Once the fracas was over, Teddy hauled his would-be assailant to a shed and locked him up until morning, but not before he presumably uttered some macho line like, “Bar’s closed”, or, “I think he’s had enough.”
HE NAVIGATED A FROZEN RIVER TO CHASE SOME BOAT THIEVES
Teddy spent the early months of 1886 at the Elkhorn Ranch, a North Dakota establishment located on the banks of the Little Missouri River. Roosevelt and his two hunting companions, Bill Sewall and Wilmot Dew, purchased a “clinker-built boat” to ferry them across the frozen river. After a particularly unfruitful hunting expedition one morning, the men returned to the river to find their vessel had been cut from its rope and taken to parts unknown. A normal man might have lamented the loss of the boat, but
Teddy didn’t take kindly to theft.
So he, Sewall, and Dew spent the next three days building a boat from scratch. Once the makeshift boat proved navigable, the trio set off in search of the stolen clinker. Roosevelt’s account in his 1888 memoir, Ranch Life and the Hunting Trail, details a miserable pursuit:
“For three days, the three men navigated the icy, winding river among the colorful clay buttes hoping to take the thieves captive without a fight. A shootout was a concern, for Roosevelt noted that “the extraordinary formation of the Bad Lands, with the ground cut up into cullies, serried walls, and battlemented hilltops, makes it the country of all others for hiding-places and ambuscades.” However, Roosevelt was certain that the thieves would not suspect that he was in pursuit, for they had stolen virtually the only boat on the river. Roosevelt, Sewall, and Dow battled against the elements, too, enduring temperatures down to zero degrees Fahrenheit”.

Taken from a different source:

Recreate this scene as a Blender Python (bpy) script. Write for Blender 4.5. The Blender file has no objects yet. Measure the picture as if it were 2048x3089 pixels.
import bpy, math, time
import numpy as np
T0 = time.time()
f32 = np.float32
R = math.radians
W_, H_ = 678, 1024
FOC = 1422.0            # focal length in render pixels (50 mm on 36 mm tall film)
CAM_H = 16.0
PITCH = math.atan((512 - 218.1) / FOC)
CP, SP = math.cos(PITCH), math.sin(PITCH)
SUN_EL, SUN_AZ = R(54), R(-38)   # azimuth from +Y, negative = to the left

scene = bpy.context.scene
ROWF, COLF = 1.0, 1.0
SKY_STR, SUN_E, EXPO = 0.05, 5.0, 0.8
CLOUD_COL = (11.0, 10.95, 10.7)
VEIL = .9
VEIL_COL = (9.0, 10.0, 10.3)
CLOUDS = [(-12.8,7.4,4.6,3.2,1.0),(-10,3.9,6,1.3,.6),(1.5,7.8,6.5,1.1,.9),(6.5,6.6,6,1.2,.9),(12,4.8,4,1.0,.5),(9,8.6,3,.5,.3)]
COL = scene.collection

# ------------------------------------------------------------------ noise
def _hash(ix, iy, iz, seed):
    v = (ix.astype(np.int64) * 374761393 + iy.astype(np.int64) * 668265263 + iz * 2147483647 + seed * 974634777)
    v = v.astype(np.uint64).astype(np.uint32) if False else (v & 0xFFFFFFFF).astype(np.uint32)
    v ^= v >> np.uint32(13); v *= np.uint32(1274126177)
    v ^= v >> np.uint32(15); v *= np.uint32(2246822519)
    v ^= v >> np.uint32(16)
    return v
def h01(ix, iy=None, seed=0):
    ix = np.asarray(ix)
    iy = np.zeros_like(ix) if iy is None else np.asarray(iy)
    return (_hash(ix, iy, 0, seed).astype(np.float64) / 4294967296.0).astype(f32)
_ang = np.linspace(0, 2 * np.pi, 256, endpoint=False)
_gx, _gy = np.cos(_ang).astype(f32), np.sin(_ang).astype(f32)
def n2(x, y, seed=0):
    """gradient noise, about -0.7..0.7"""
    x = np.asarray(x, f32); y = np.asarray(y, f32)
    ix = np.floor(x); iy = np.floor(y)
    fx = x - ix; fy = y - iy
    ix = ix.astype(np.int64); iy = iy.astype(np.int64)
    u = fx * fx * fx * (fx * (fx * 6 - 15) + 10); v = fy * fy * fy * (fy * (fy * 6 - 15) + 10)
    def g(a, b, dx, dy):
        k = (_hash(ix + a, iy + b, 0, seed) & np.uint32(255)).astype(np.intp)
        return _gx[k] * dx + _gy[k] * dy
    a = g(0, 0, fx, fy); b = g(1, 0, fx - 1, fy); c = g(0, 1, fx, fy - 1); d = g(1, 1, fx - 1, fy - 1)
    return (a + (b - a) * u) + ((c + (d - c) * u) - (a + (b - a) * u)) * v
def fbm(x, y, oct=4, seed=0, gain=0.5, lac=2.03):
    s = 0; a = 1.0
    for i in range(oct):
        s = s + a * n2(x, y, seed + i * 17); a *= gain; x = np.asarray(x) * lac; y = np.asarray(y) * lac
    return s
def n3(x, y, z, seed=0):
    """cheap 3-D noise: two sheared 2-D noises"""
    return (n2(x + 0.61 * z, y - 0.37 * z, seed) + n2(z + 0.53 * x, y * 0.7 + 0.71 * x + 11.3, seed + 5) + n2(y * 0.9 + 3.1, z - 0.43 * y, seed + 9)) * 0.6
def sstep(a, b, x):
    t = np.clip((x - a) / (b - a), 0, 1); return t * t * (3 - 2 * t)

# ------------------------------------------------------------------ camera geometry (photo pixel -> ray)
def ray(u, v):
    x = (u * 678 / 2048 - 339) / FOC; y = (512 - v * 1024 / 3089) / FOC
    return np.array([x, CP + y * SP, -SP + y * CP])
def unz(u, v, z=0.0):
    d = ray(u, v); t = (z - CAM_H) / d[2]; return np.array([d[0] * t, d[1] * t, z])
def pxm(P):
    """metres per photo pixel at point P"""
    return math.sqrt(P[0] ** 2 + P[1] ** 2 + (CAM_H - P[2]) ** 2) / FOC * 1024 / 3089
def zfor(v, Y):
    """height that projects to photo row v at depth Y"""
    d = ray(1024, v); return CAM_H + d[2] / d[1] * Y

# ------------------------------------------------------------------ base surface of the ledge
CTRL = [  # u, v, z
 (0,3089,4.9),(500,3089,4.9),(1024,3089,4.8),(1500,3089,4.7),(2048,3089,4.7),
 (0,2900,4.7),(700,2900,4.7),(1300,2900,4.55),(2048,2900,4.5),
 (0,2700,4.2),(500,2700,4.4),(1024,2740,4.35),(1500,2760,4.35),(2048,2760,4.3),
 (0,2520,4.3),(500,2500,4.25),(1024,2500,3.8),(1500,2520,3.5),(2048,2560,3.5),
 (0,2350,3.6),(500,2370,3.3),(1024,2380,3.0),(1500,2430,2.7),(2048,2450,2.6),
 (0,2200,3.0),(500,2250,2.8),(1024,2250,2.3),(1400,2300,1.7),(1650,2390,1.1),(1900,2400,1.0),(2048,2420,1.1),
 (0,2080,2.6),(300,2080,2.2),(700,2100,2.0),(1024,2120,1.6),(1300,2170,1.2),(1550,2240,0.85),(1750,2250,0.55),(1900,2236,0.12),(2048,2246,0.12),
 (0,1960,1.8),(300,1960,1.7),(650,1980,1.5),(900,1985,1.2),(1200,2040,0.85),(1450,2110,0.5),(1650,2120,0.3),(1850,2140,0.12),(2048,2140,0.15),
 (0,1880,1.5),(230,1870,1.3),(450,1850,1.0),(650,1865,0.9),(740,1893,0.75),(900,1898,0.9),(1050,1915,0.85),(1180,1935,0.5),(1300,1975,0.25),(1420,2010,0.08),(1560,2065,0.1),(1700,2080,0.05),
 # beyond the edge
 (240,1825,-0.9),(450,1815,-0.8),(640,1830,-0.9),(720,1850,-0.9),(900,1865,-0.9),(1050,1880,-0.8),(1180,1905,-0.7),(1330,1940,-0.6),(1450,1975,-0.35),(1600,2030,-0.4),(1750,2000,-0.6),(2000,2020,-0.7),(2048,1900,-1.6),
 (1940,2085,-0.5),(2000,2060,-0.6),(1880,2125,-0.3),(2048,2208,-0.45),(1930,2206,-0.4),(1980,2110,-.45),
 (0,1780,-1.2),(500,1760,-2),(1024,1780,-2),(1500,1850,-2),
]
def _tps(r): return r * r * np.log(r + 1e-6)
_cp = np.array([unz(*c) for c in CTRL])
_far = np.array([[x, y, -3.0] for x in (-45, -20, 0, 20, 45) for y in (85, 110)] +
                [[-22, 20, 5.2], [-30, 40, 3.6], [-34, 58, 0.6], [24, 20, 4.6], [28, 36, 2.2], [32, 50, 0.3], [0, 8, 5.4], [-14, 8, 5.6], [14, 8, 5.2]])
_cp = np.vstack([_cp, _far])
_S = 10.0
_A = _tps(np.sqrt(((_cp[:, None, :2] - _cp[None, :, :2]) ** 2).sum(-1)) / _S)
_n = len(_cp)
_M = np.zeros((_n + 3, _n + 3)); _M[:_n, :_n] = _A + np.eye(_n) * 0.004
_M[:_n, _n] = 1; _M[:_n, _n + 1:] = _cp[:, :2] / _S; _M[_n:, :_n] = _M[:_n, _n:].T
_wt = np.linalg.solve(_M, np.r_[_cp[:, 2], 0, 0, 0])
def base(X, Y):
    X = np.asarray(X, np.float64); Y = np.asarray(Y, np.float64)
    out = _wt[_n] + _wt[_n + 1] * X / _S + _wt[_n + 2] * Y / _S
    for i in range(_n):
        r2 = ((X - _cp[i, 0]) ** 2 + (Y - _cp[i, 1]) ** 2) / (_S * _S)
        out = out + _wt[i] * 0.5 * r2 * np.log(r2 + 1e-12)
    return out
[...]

They finally reached the trio of thieves, who were led by a man named Finnigan ― “a hard case” who “had been chief actor in a number of shooting scrapes”. Roosevelt and his men had little trouble overpowering the thieves and tying them up. But upon returning to the ranch with their quarry, they encountered an “impassable ice dam” that took them eight days to finally cross. Roosevelt entertained his freezing men and their bootless captives by reading from a copy of
Anna Karenina that he brought aboard; by many accounts, he watched the men for more than 40 hours without sleep. When the party reached land, Roosevelt performed his duties as deputy sheriff and arrested the three men, rather than ordering them to be hanged ― a progressive legal decision, in those days.